The question to ask before day one
Most people choose based on identity. They want to be the kind of person who does 75 Hard, so they choose 75 Hard. Then the challenge meets their calendar.
Ask a less glamorous question:
What can you repeat on your worst normal day?
Not your ideal Sunday. Not the first day when motivation is loud. A normal weekday. Work runs late. Dinner is improvised. The weather is bad. You still have to read before bed. Your water is behind. The photo would be easy to forget.
That day is the test. Design for that day.
How Better helps you run any version
Better is built for challenges with multiple daily rules. Workout, water, reading, food, sleep, photos, notes, measurements. All of it belongs to one day, and one missed piece can change how the day feels.

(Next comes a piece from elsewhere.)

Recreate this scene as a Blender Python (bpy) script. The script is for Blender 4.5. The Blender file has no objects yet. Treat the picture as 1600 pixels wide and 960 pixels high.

Better keeps the day visible. Apple Health can pull workouts in automatically. Water and reading take one tap. Progress photos sit in a 75-day timeline. The grid shows which rules you hit and which ones you missed without turning the whole thing into a moral crisis.
You can start with 75 Hard, 75 Medium, 75 Soft, or your own version. The important part is deciding the rules before day one, then tracking them honestly enough that the streak means something.
The simple answer
Pick 75 Hard if you already train regularly, want a strict reset, and can protect the time.
Pick 75 Medium if you want a serious routine that still leaves room for your life.
Pick 75 Soft if this is your first 75-day challenge, or if you know the strictest version would make you quit instead of continue.
The best challenge is not the one that sounds most impressive. It is the one you can still respect on day 37.